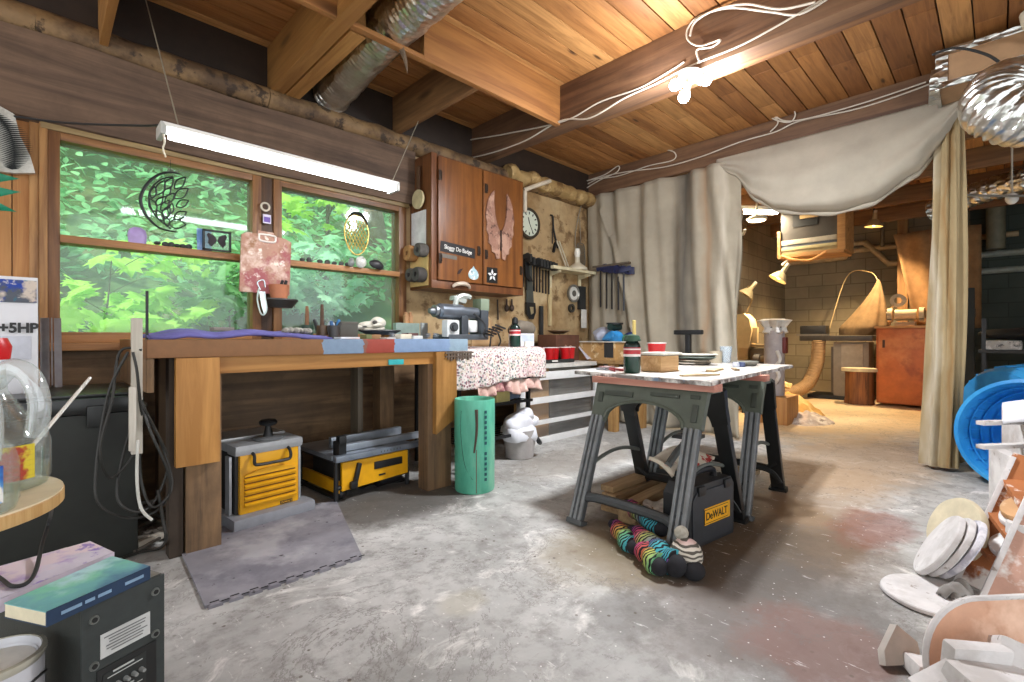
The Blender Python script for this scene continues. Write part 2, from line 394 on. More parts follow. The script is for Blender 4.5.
# window wall: lower boards, pieces beside and above the window
M_PLY = blotch('#8a6a45', [('#5d4329', 2.2, .5, .62), ('#a5845a', 1.1, .55, .7)], bump=.15)
M_PLYR = blotch('#b89c72', [('#97784f', 2.5, .46, .62), ('#cdb88f', 1.4, .52, .7), ('#6f5537', 4, .58, .68), ('#8a6d48', 9, .58, .64)], bump=.12)
M_DKPLY = wood('#6c5238', '#9f7d58', 'x', .5, dirt=.4)
M_PINE = wood('#a9713e', '#d19a5c', 'z', .6)
WY = 3.86
wl = struct(MB().b2(-3, 5.4, WY, WY + .12, 0, .99).build('wall_window_side', M_DKPLY))
MB().b2(-3, .03, WY, WY + .12, .99, 3.22).build('pine_panel', pl('#6a4626'), wl)
mb = MB(); x = -2.96
while x < .0:
    mb.b2(x, x + .146, WY - .018, WY, .8, 2.27, bev=.006); x += .15
mb.build('pine_board_cladding', M_PINE, wl)
MB().b2(2.4, 5.4, WY, WY + .12, .99, 3.22).build('plywood_panel', M_PLYR, wl)
MB().b2(.03, 2.4, WY, WY + .12, 2.28, 3.22).build('lintel_panel', M_DKPLY, wl)
M_HDR = wood('#523f32', '#836852', 'x', .35, .75, False, .3)
def rough_beam(name, x0, x1, y0, y1, z0, z1, mat, n=40):
    t = MB(); 
    def f(u, v):
        a = v * 2 * math.pi; x = x0 + (x1 - x0) * u; hy = (y1 - y0) / 2; hz = (z1 - z0) / 2
        c, s_ = math.cos(a), math.sin(a); k = 1 / max(abs(c), abs(s_)); k = k * .93 + .07
        nn = mnoise.noise((x * .9, a * .6, z0)) * .02 + mnoise.noise((x * 4, a, z0)) * .006
        return (x, (y0 + y1) / 2 + c * k * (hy + nn), (z0 + z1) / 2 + s_ * k * (hz + nn))
    t.sheet(f, n, 32); return struct(t.build(name, mat, smooth=50))
rough_beam('trim_1', -3, 2.47, WY - .07, WY + .03, 2.275, 2.765, M_HDR)
mb = MB(); xs = [-3, -.02, 1.2, 2.6, 3.9, 5.36]
for a, b_ in zip(xs, xs[1:]):
    mb.tube([(a + (b_ - a) * i / 14, WY - .03 + .012 * mnoise.noise((a + i, 1, 0)), 2.836 + .012 * mnoise.noise((a, i * .7, 3))) for i in range(15)],
            lambda t: .078 + .010 * mnoise.noise((t * 7, a, 2)), 18)
struct(mb.build('trim_2', blotch('#866a48', [('#57412b', 3, .45, .58), ('#94744a', 2, .55, .68), ('#3a2a1b', 11, .56, .64)], bump=.7, bs=14), smooth=60))
MB().b2(-3, 5.4, WY - .02, WY + .1, 2.9, 3.22).build('frieze_board', pl('#2b2018', var=.3), wl)
# insulation tucked along the sill above the cabinet
struct(MB().tube([(3.62 + i * .075, WY - .10, 2.85 + .03 * mnoise.noise((i * .6, 0, 0))) for i in range(25)], lambda t: .085 + .035 * mnoise.noise((t * 16, 0, 0)), 12, 2)
       .build('trim_3', blotch('#a88a58', [('#775a34', 6, .5, .62), ('#c2a470', 8, .55, .65)], bump=.9), jit=.02))

# windows (structure): frame, transom, sill, two panes each
M_TRIM = wood('#6b4425', '#97693c', 'x', .8, .45, False); M_TRIMV = wood('#6b4425', '#97693c', 'z', .8, .45, False)
M_LEDGE = wood('#8a5a30', '#b9824b', 'x', .8, .45, False); M_GL = glass('#eefcf6', .055, .04)
def window(nm, x0, x1, gx0, gx1):
    f = MB(); f.b2(x0, gx0, WY - .035, WY + .1, 1.02, 2.27, .006); f.b2(gx1, x1, WY - .035, WY + .1, 1.02, 2.27, .006)
    o = struct(f.build(nm, M_TRIMV))
    MB().b2(gx0, gx1, WY - .035, WY + .1, 2.2, 2.27, .006).build('head_rail', M_TRIM, o)
    MB().b2(gx0, gx1, WY - .035, WY + .1, 1.02, 1.085, .006).build('bottom_rail', M_LEDGE, o)
    MB().b2(gx0, gx1, WY - .05, WY + .08, 1.605, 1.65, .005).build('transom', M_LEDGE, o)
    MB().b2(gx0, gx1, WY + .03, WY + .036, 1.65, 2.2).build('pane', M_GL, o); MB().b2(gx0, gx1, WY + .03, WY + .036, 1.085, 1.605).build('pane', M_GL, o)
window('window_1', .03, 1.165, .082, 1.105); window('window_2', 1.25, 2.4, 1.31, 2.322)
struct(MB().b2(1.165, 1.25, WY - .02, WY + .1, 1.02, 2.27, .01).build('trim_4', wood('#3e2817', '#5a3c22', 'z', .8, .5, False)))
struct(MB().b2(-.02, 2.43, WY - .075, WY, .975, 1.02, .008).build('trim_5', M_LEDGE))
mb = MB(); mb.b2(-.045, -.005, WY - .03, WY + .02, .82, 2.275, .006); mb.b2(-.005, .03, WY - .045, WY, .99, 2.28, .004)
struct(mb.build('trim_6', wood('#8d6238', '#b98a55', 'z', .8, .5, False)))
struct(MB().b2(-.0, 2.42, WY - .05, WY, 2.245, 2.285, .006).build('trim_7', wood('#7a6440', '#a38b5c', 'x', .8, .5, False)))

# timber overhead
M_JY = wood('#9a6a36', '#c08e50', 'y', .7, .55); M_JD = wood('#6a4a2c', '#8d6740', 'y', .7, .6); M_BEAM = wood('#5d4230', '#866448', 'y', .45, .65, False, .2)
M_JX = wood('#8b5a30', '#b47e45', 'x', .6, .55)
def beam(mat, *a):
    mb = MB()
    for q in ([a] if not isinstance(a[0], tuple) else a): mb.b2(*q, bev=.006)
    return struct(mb.build('ceiling_beam', mat))
beam(M_JY, .25, .292, -3.5, WY + .1, 2.8, 3.22)
beam(M_JY, 1.21, 1.305, -3.5, WY + .1, 2.88, 3.22)
beam(M_JY, 1.32, 1.42, 2.72, WY + .1, 2.88, 3.22)
beam(M_JX, .292, 1.21, 2.655, 2.695, 2.88, 3.22)
beam(M_JX, (1.305, 1.80, 2.655, 2.705, 2.88, 2.91), (1.80, 3.19, 2.655, 2.705, 2.88, 3.22))
beam(M_JD, 2.265, 2.31, 2.705, WY + .1, 2.88, 3.22)
beam(M_BEAM, 3.19, 3.34, -3.5, WY + .1, 2.875, 3.22)
beam(wood('#6f4a30', '#8f6845', 'y', .5), 3.34, 3.43, -3.5, 2.5, 2.89, 2.93)
beam(M_BEAM, 5.2, 5.38, -3.5, WY + .1, 2.925, 3.22)
for xx in (6.4, 7.6, 8.8, 10.0): beam(M_JD, xx, xx + .05, -3.5, 3.1, 2.98, 3.22)

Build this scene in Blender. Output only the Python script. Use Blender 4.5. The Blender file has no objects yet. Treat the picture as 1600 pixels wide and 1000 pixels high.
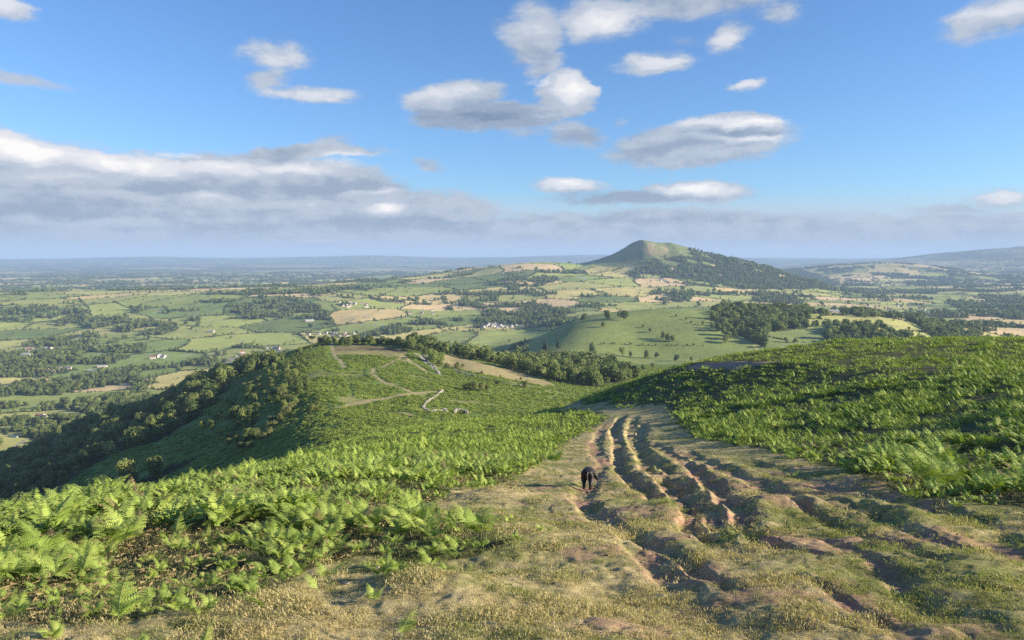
import bpy, math, random
import numpy as np
from math import radians, sin, cos, pi
random.seed(7)
RNG = np.random.default_rng(11)
scene = bpy.context.scene

# ------------------------------------------------------------ camera, sky, sun, exposure
F_PX = 1180.0                      # focal length measured in pixels of the 1600 px wide photograph
PITCH = math.atan((500 - 398) / F_PX)
CP, SP = cos(PITCH), sin(PITCH)
cam_data = bpy.data.cameras.new("camera")
cam_data.sensor_fit = 'HORIZONTAL'; cam_data.sensor_width = 36
cam_data.lens = 36 * F_PX / 1600
cam_data.clip_start = 0.1; cam_data.clip_end = 150000
cam = bpy.data.objects.new("camera", cam_data)
cam.rotation_euler = (pi / 2 - PITCH, 0, 0)
scene.collection.objects.link(cam); scene.camera = cam

SUN_AZ, SUN_EL = radians(99), radians(18)        # azimuth clockwise from the view direction (+Y)
scene.view_settings.view_transform = 'Standard'; scene.view_settings.look = 'None'
scene.view_settings.exposure = 1.2; scene.view_settings.gamma = 1
scene.cycles.use_denoising = False
scene.cycles.max_bounces = 6; scene.cycles.diffuse_bounces = 3; scene.cycles.transmission_bounces = 3
scene.cycles.volume_bounces = 0
scene.cycles.transparent_max_bounces = 4
scene.cycles.sample_clamp_indirect = 4

sl = bpy.data.lights.new("sun", 'SUN'); sl.energy = 5.0; sl.angle = radians(0.5); sl.color = (1.0, 0.86, 0.66)
so = bpy.data.objects.new("sun", sl); scene.collection.objects.link(so)
sd = (sin(SUN_AZ) * cos(SUN_EL), cos(SUN_AZ) * cos(SUN_EL), sin(SUN_EL))
from mathutils import Vector
so.rotation_euler = Vector(sd).to_track_quat('Z', 'Y').to_euler(); so.location = (300, -50, 150)

def px_dir(u, v):
    r = (u - 800) / F_PX; w = (500 - v) / F_PX
    return np.array([r, CP + w * SP, -SP + w * CP])

def ratio(v, u=800):
    d = px_dir(u, v); return d[2] / d[1]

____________

_EXERCISE OBJECTIVE_:
Above are some records. Reproduce the lines from the one with "Build this scene" down to the one with "scene = bpy.context.scene", keeping both, and leave every picture out.

_WRITTEN ANSWER_:
Build this scene in Blender. Output only the Python script. Use Blender 4.5. The Blender file has no objects yet. Treat the picture as 1600 pixels wide and 1000 pixels high.
import bpy, math, random
import numpy as np
from math import radians, sin, cos, pi
random.seed(7)
RNG = np.random.default_rng(11)
scene = bpy.context.scene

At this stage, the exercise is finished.